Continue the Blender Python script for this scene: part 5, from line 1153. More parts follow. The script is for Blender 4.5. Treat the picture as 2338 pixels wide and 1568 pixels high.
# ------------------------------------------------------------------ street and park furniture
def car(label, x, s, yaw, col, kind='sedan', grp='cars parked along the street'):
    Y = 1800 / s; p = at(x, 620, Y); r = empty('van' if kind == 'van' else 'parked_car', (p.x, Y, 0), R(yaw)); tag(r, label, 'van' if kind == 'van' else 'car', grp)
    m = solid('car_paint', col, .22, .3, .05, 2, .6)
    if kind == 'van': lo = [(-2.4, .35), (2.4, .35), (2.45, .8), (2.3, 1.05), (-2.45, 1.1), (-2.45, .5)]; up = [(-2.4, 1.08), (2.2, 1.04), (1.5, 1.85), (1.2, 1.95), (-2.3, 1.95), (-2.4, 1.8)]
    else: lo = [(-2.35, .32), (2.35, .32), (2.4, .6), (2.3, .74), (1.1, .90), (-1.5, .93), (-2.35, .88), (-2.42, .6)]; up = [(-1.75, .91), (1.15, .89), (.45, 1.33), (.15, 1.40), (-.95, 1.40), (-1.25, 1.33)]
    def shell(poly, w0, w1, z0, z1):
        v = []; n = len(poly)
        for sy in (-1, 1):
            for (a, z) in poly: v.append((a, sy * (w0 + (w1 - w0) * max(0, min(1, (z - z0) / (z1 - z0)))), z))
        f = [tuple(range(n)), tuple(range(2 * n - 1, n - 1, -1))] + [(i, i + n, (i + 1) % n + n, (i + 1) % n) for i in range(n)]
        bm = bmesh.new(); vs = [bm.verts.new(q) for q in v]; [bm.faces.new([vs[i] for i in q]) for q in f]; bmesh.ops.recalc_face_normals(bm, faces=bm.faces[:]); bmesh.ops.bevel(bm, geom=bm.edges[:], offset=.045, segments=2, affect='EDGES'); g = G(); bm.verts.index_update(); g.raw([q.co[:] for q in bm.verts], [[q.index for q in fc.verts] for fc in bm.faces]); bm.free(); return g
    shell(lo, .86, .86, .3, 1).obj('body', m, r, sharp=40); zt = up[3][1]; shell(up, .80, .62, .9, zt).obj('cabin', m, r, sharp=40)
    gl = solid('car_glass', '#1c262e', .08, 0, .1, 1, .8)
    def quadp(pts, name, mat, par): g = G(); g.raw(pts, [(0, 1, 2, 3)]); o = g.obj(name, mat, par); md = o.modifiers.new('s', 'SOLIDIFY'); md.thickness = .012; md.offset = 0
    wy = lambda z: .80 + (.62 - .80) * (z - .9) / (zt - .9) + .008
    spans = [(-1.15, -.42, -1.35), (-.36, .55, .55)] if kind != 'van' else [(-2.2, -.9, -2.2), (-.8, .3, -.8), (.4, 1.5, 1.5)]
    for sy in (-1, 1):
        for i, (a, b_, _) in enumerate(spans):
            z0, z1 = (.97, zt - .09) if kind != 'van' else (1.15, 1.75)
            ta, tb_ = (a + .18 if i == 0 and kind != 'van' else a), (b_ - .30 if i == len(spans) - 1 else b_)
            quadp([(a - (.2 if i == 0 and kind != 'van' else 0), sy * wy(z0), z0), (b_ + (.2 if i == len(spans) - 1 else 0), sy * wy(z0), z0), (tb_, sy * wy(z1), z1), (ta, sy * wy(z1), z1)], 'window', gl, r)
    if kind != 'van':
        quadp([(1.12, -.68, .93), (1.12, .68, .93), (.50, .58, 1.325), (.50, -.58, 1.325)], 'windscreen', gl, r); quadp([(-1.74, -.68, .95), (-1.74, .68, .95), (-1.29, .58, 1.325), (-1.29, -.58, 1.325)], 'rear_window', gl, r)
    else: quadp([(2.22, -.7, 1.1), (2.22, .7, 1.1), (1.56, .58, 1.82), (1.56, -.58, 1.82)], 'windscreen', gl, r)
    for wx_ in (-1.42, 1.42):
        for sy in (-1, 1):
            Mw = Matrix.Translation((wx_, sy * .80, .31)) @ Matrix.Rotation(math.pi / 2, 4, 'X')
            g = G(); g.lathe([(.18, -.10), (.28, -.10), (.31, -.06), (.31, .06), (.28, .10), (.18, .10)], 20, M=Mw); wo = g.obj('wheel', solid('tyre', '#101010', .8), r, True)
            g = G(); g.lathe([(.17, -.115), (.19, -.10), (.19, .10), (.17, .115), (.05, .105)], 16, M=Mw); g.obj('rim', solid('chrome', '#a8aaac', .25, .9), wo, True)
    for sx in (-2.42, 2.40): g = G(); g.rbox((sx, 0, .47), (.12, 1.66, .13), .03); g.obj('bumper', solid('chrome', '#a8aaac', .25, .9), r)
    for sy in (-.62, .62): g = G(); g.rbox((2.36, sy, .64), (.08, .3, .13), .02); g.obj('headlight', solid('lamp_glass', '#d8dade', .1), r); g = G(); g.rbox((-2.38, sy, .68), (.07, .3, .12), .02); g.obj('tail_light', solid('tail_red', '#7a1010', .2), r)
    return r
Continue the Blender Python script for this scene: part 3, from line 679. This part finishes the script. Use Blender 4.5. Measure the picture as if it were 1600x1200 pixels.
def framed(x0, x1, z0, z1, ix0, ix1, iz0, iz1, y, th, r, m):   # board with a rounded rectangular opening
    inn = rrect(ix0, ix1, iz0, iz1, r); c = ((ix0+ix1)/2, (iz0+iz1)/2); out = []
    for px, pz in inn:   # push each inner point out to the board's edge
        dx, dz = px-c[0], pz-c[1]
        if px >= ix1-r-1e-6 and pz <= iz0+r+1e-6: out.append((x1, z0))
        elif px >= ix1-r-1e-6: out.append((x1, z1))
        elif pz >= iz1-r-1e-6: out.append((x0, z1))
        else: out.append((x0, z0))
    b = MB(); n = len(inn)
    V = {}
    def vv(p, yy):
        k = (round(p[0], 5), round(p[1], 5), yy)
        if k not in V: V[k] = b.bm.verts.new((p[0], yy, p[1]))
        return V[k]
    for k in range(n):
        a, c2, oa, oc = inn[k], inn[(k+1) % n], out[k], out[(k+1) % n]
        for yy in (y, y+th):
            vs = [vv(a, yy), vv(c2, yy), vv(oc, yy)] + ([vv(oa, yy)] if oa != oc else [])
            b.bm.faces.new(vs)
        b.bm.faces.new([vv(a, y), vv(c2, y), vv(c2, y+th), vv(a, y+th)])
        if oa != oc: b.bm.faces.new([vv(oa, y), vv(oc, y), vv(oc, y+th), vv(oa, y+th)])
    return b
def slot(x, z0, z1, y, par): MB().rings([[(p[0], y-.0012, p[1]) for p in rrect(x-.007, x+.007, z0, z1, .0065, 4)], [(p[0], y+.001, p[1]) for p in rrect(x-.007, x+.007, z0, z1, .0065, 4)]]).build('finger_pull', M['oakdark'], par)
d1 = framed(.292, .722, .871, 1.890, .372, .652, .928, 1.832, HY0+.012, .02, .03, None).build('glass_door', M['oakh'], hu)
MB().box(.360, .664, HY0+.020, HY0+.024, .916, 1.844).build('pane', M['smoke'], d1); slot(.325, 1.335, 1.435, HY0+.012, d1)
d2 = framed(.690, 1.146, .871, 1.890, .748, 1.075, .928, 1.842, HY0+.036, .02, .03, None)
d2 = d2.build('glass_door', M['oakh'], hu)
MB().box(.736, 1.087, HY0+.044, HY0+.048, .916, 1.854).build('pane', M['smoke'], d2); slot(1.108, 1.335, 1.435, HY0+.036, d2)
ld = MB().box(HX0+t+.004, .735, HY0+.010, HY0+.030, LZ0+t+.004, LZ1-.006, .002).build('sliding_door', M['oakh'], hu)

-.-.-

## To do
Select all lines with the word "picture" from the entries above.

## Right answer
Continue the Blender Python script for this scene: part 5, from line 1153. More parts follow. The script is for Blender 4.5. Treat the picture as 2338 pixels wide and 1568 pixels high.
Continue the Blender Python script for this scene: part 3, from line 679. This part finishes the script. Use Blender 4.5. Measure the picture as if it were 1600x1200 pixels.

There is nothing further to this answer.